Hale Farm and Village

Walking through the Hale Farm and Village, visitors can hear the clanging of a blacksmith's hammer, feel the heat of a glassblower's kiln, and smell freshly cut timber from a woodworker's shop. The Hale Farm and Village is a living outdoor history museum that educates visitors about daily life in the nineteenth-century Western Reserve. The farm and village contain a collection of restored structures, including a church, log schoolhouse, law office, and several craft shops. In 1957, the Western Reserve Historical Society received the Hale Farm as a donation from Clara Belle Ritchie, the great-granddaughter of the farm's first owner Jonathan Hale. In the 1950s, the farm consisted of an 1825 brick home and surrounding outbuildings. Rather than risk the loss of her family's home and history, Ritchie offered the property to the WRHS on the condition that the society preserve the farm as a museum dedicated to local history.
Together, the Hale farm house and village testify to the nineteenth-century Western Reserve experience. At the farm house, visitors learn about the personal struggles and triumphs of Jonathan Hale and his family. The surrounding village presents additional aspects of life in the 1800s, including different forms of civic and religious participation. The church, for example, illustrates the importance of religion in the daily lives of Cuyahoga Valley settlers, while the land office teaches visitors about the area's immigration and financial history.
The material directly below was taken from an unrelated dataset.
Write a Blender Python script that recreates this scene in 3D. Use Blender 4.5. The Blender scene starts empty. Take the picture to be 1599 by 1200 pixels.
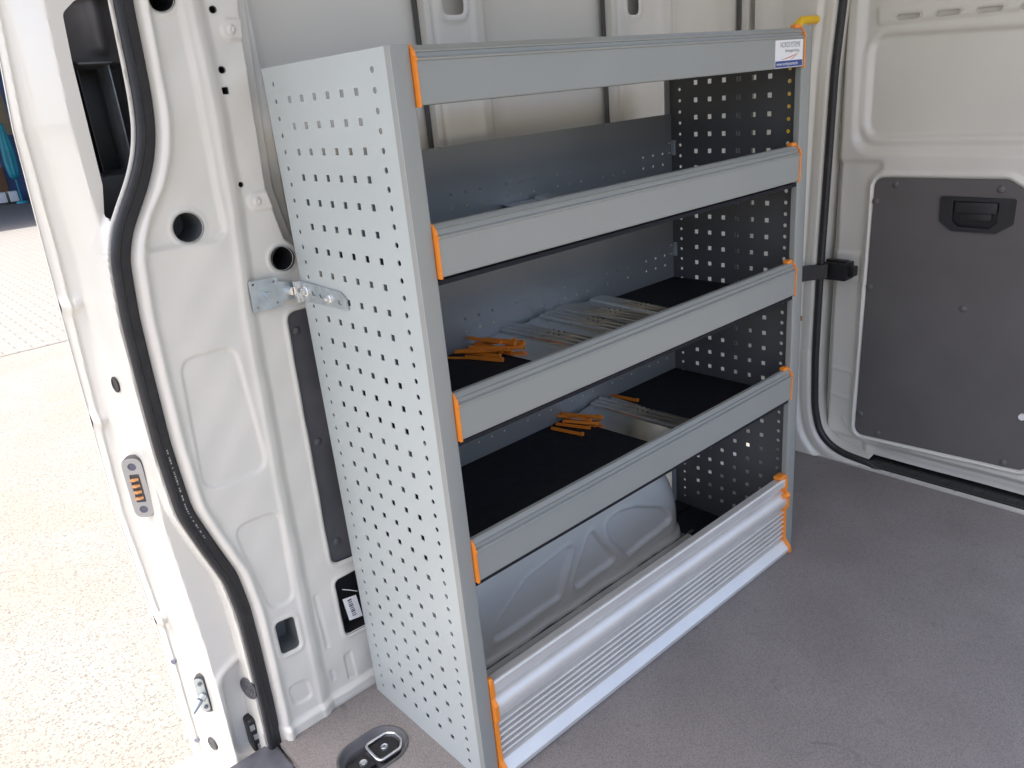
import bpy, bmesh, math, random
import numpy as np
from mathutils import Vector, Matrix
random.seed(7)
SC = bpy.context.scene
COL = SC.collection

# ------------------------------------------------------------------ camera
cam = bpy.data.cameras.new('camera')
cam.sensor_width = 36.0
cam.lens = 27.62
cam.clip_start = 0.02
cam.clip_end = 400.0
camo = bpy.data.objects.new('camera', cam)
COL.objects.link(camo)
RX = (0.740018620, -0.666663451, -0.089063377)
DN = (-0.297247998, -0.205383992, -0.932448950)
FW = (0.603337443, 0.716503495, -0.350152355)
camo.matrix_world = Matrix(((RX[0], -DN[0], -FW[0], -0.5901),
                            (RX[1], -DN[1], -FW[1], -0.8719),
                            (RX[2], -DN[2], -FW[2], 1.1391),
                            (0, 0, 0, 1)))
SC.camera = camo

# ------------------------------------------------------------------ sky, sun, exposure
SUN_EL, SUN_AZ = math.radians(70), math.radians(172)   # azimuth of the direction towards the sun, from +X
world = bpy.data.worlds.new('World')
SC.world = world
world.use_nodes = True
wn = world.node_tree.nodes
wl = world.node_tree.links
sky = wn.new('ShaderNodeTexSky')
sky.sky_type = 'NISHITA'
sky.sun_disc = False
sky.sun_elevation = SUN_EL
sky.air_density = 0.7
sky.dust_density = 5.0
sky.ozone_density = 0.9
sky.sun_rotation = math.radians(90) - SUN_AZ
bg = wn['Background']
bg.inputs['Strength'].default_value = 0.14
wl.new(sky.outputs['Color'], bg.inputs['Color'])
sl = bpy.data.lights.new('sun', 'SUN')
sl.energy = 3.2
sl.angle = math.radians(0.5)
sl.color = (1.0, 0.95, 0.87)
slo = bpy.data.objects.new('sun', sl)
COL.objects.link(slo)
sd = Vector((math.cos(SUN_EL) * math.cos(SUN_AZ), math.cos(SUN_EL) * math.sin(SUN_AZ), math.sin(SUN_EL)))
slo.rotation_euler = (-sd).to_track_quat('-Z', 'Y').to_euler()
SC.view_settings.view_transform = 'Standard'
SC.view_settings.look = 'None'
SC.view_settings.exposure = 1.86
SC.view_settings.gamma = 1.0
SC.view_settings.use_curve_mapping = False

# ------------------------------------------------------------------ materials
MAT = {}


def mat(name, col, rough=0.5, metal=0.0, coat=0.0, var=0.0, vscale=8.0, bump=0.0, bscale=200.0, spec=0.5,
        rvar=0.0, detail=4.0, bdist=0.001):
    m = bpy.data.materials.new(name)
    m.use_nodes = True
    nt = m.node_tree
    b = nt.nodes['Principled BSDF']
    b.inputs['Base Color'].default_value = (*col, 1)
    b.inputs['Roughness'].default_value = rough
    b.inputs['Metallic'].default_value = metal
    b.inputs['Coat Weight'].default_value = coat
    b.inputs['Coat Roughness'].default_value = 0.08
    b.inputs['Specular IOR Level'].default_value = spec
    tc = nt.nodes.new('ShaderNodeTexCoord')
    if var > 0 or rvar > 0:
        n = nt.nodes.new('ShaderNodeTexNoise')
        n.inputs['Scale'].default_value = vscale
        n.inputs['Detail'].default_value = detail
        nt.links.new(tc.outputs['Object'], n.inputs['Vector'])
        if var > 0:
            r = nt.nodes.new('ShaderNodeValToRGB')
            r.color_ramp.elements[0].position = 0.3
            r.color_ramp.elements[1].position = 0.7
            r.color_ramp.elements[0].color = (*[c * (1 - var) for c in col], 1)
            r.color_ramp.elements[1].color = (*[min(1, c * (1 + var)) for c in col], 1)
            nt.links.new(n.outputs['Fac'], r.inputs['Fac'])
            nt.links.new(r.outputs['Color'], b.inputs['Base Color'])
        if rvar > 0:
            mr = nt.nodes.new('ShaderNodeMapRange')
            mr.inputs['To Min'].default_value = max(0.02, rough - rvar)
            mr.inputs['To Max'].default_value = min(1, rough + rvar)
            nt.links.new(n.outputs['Fac'], mr.inputs['Value'])
            nt.links.new(mr.outputs['Result'], b.inputs['Roughness'])
    if bump > 0:
        n2 = nt.nodes.new('ShaderNodeTexNoise')
        n2.inputs['Scale'].default_value = bscale
        n2.inputs['Detail'].default_value = 3
        nt.links.new(tc.outputs['Object'], n2.inputs['Vector'])
        bp = nt.nodes.new('ShaderNodeBump')
        bp.inputs['Strength'].default_value = bump
        bp.inputs['Distance'].default_value = bdist
        nt.links.new(n2.outputs['Fac'], bp.inputs['Height'])
        nt.links.new(bp.outputs['Normal'], b.inputs['Normal'])
    MAT[name] = m
    return m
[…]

Unlike the historic villages of Old Salem and Williamsburg, the Hale Farm and Village is a conglomeration of buildings moved to the site to represent significant elements in public and private nineteenth-century life.
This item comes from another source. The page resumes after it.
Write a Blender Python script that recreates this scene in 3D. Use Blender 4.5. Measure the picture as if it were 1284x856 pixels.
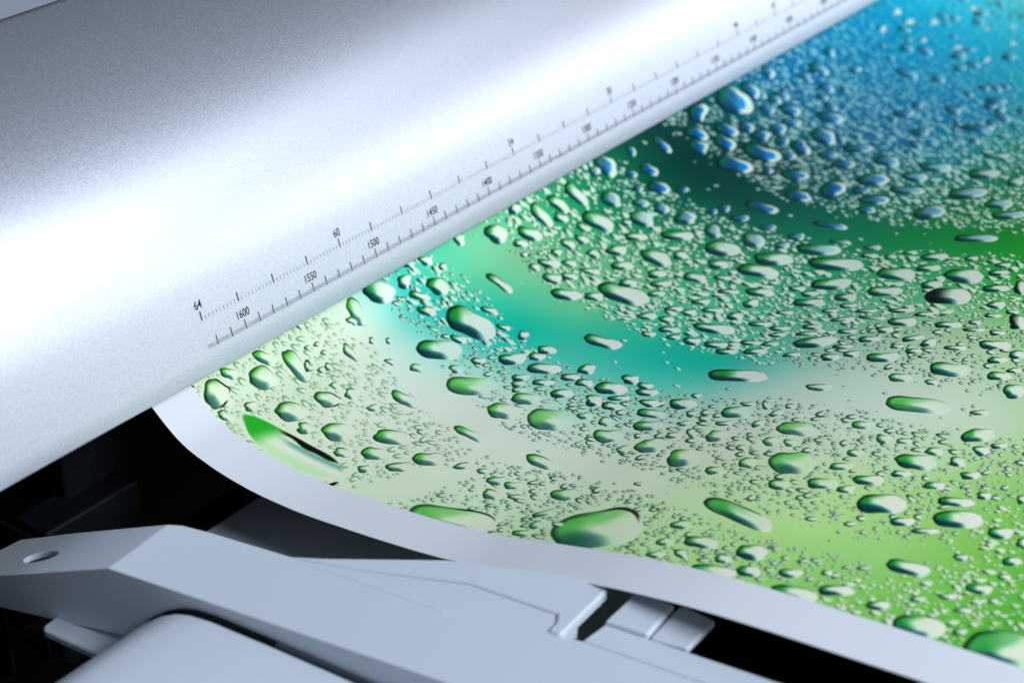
import bpy, bmesh, math
import numpy as np
from mathutils import Vector, Matrix

# ------------------------------------------------------------------ scene, camera, light
scene = bpy.context.scene
for o in list(bpy.data.objects): bpy.data.objects.remove(o)
COL = scene.collection

cam_d = bpy.data.cameras.new('camera'); cam = bpy.data.objects.new('camera', cam_d); COL.objects.link(cam)
PITCH, YAW = 0.49428, 0.63427
fw = Vector((math.cos(PITCH)*math.cos(YAW), math.cos(PITCH)*math.sin(YAW), -math.sin(PITCH)))
rt = Vector((math.sin(YAW), -math.cos(YAW), 0)); up = rt.cross(fw)
m = Matrix((rt, up, -fw)).transposed().to_4x4(); m.translation = Vector((-0.570206, -0.601048, 0.443352))
cam.matrix_world = m
cam_d.sensor_width = 36; cam_d.lens = 2400/1284*36
cam_d.clip_start = .02; cam_d.clip_end = 60
cam_d.dof.use_dof = True; cam_d.dof.focus_distance = .935; cam_d.dof.aperture_fstop = 8.6
scene.camera = cam

world = bpy.data.worlds.new('World'); scene.world = world; world.use_nodes = True
bg = world.node_tree.nodes['Background']; bg.inputs[0].default_value = (.66, .78, 1.0, 1); bg.inputs[1].default_value = WORLD_S = .09

def area(name, loc, target, sx, sy, power, col, roll_axis=None):
    l = bpy.data.lights.new(name, 'AREA'); l.shape = 'RECTANGLE'; l.size = sx; l.size_y = sy; l.energy = power; l.color = col
    o = bpy.data.objects.new(name, l); COL.objects.link(o)
    z = (Vector(loc)-Vector(target)).normalized()
    x = Vector(roll_axis or (1, 0, 0)); x = (x - x.dot(z)*z).normalized(); y = z.cross(x)
    mm = Matrix((x, y, z)).transposed().to_4x4(); mm.translation = Vector(loc); o.matrix_world = mm
    return o
area('strip_softbox', (.98, -1.0, .84), (.10, 0, .03), 1.25, .30, 2.5, (.84, .90, 1.0), (1.3, 0, .62))
area('front_softbox', (3.6, -2.6, .30), (.4, 0, .02), 3.8, 1.05, 48, (.92, .90, 1.0))
area('top_softbox', (.15, -1.65, 1.15), (.1, -.15, 0), 1.1, .5, 44, (.79, .885, 1.0))

vs = scene.view_settings; vs.view_transform = 'Standard'; vs.look = 'None'; vs.exposure = 0; vs.gamma = 1
scene.render.resolution_x = 1024; scene.render.resolution_y = 682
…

In the later twentieth century, historians and history museum educators became increasingly concerned with representing the lives of ordinary people, rather than exclusively the rich, powerful, or famous. Museums like the Hale Farm and Village exemplify this more recent approach to history, which justified the preservation of a home and property that represented neither a grand form of architecture, nor the site of a famous man. The Hale Farm and Village, instead, emphasizes the interpretation and recreation of daily life, including family and community.